By European standards the Noyes-Parris House isn’t amazingly old but it is one of the oldest houses in America. It was built in 1669 by Peter Noyes who was a leading Puritan in Massachusetts and the founder of the Sudbury Plantation, a large tract of land to the west of Boston. The house began its existence as two one-room farm houses only a few meters apart which were later combined around a central chimney stack. It is unclear whether Peter Noyes ever lived there; it enters the historical record as belonging to his daughter, Dorothy about whom little is known.
Yet it is Dorothy Noyes’s husband who is the really interesting character in the saga of this house. Samuel Parris was an early graduate of Harvard, which was originally founded as a divinical school. After leaving Harvard, he had an undistinguished, and one might say failed career as a sugar cane planter in Jamaica before turning to religion to make a better living. In 1691 he was hired by Salem Village, located north of Boston, as the minister of the settlement. We know he was married with two daughters, a son, and a niece who lived with them. We also know he gave exceedingly long and boring sermons since his original manuscripts have been preserved. None of this was particularly noteworthy. What vaulted him to a permanent place in American history is this: in the autumn of 1692 his daughters and niece claimed to be under the spell of witches.
Thus began the most famous and exhaustively chronicled witch trials in America. Samuel Parris was not a judge at the trials, but he was the spiritual head of a congregation which had developed an acute case of witch fever. By the time the trials came to an end some nine months later, three hundred people had been imprisoned, and nineteen women and one man had been executed by hanging or being pressed to death under stones.

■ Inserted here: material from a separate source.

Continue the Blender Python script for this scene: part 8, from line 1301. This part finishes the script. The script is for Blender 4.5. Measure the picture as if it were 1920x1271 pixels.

Parris’s wife died shortly afterwards and he held onto his job until 1696 when he was fired by his fractured congregation. Somehow he met and married Dorothy Noyes and moved into her house in Sudbury with his children and niece. In this house, in the room I use as my library and writing room, Parris established the first school house and ministry in the town. He lived in this house on and off for the next twenty years and may have died here. What became of the bewitched girls is unclear.
The house was inherited by Parris’s son who lived in it for a further sixty years before it was sold to a farmer who kept in his family for the next two centuries. In the mid 19th century, the American philosopher Henry David Thoreau used to visit regularly. He was friendly with the owner and wrote about the house in his diaries.
From the day it was built, the house has never been unoccupied. My wife and I bought it in 1999, a major historical renovation about three-quarters finished. We completed the job and have lived here happily since then. It is a wonderful old house with seven fireplaces, low ceilings, many small rooms and a large barn on four acres of land.
Beside the fascinating personal history of the house, there are two other features I must mention. The first is that it is the only 17th century house in America which has retained its original views in all 360 degrees. All other houses of this period wound up being on a main road in a town, with modernity springing up all around. This house is surrounded by fields and woods. The vistas which we see every day are quite similar to what Samuel Parris would have seen. The second feature is (and I am not joking) that the house is haunted. We hear the footsteps and the rattling latches of our ghostly companion regularly, we wake up to moved furniture, and a woman in a black dress and bonnet has been seen on a few occasions gliding around the halls or sitting on a bed in the guest room. She doesn’t scare us and we don’t think we scare her either. We live with each other quite comfortably and harmoniously.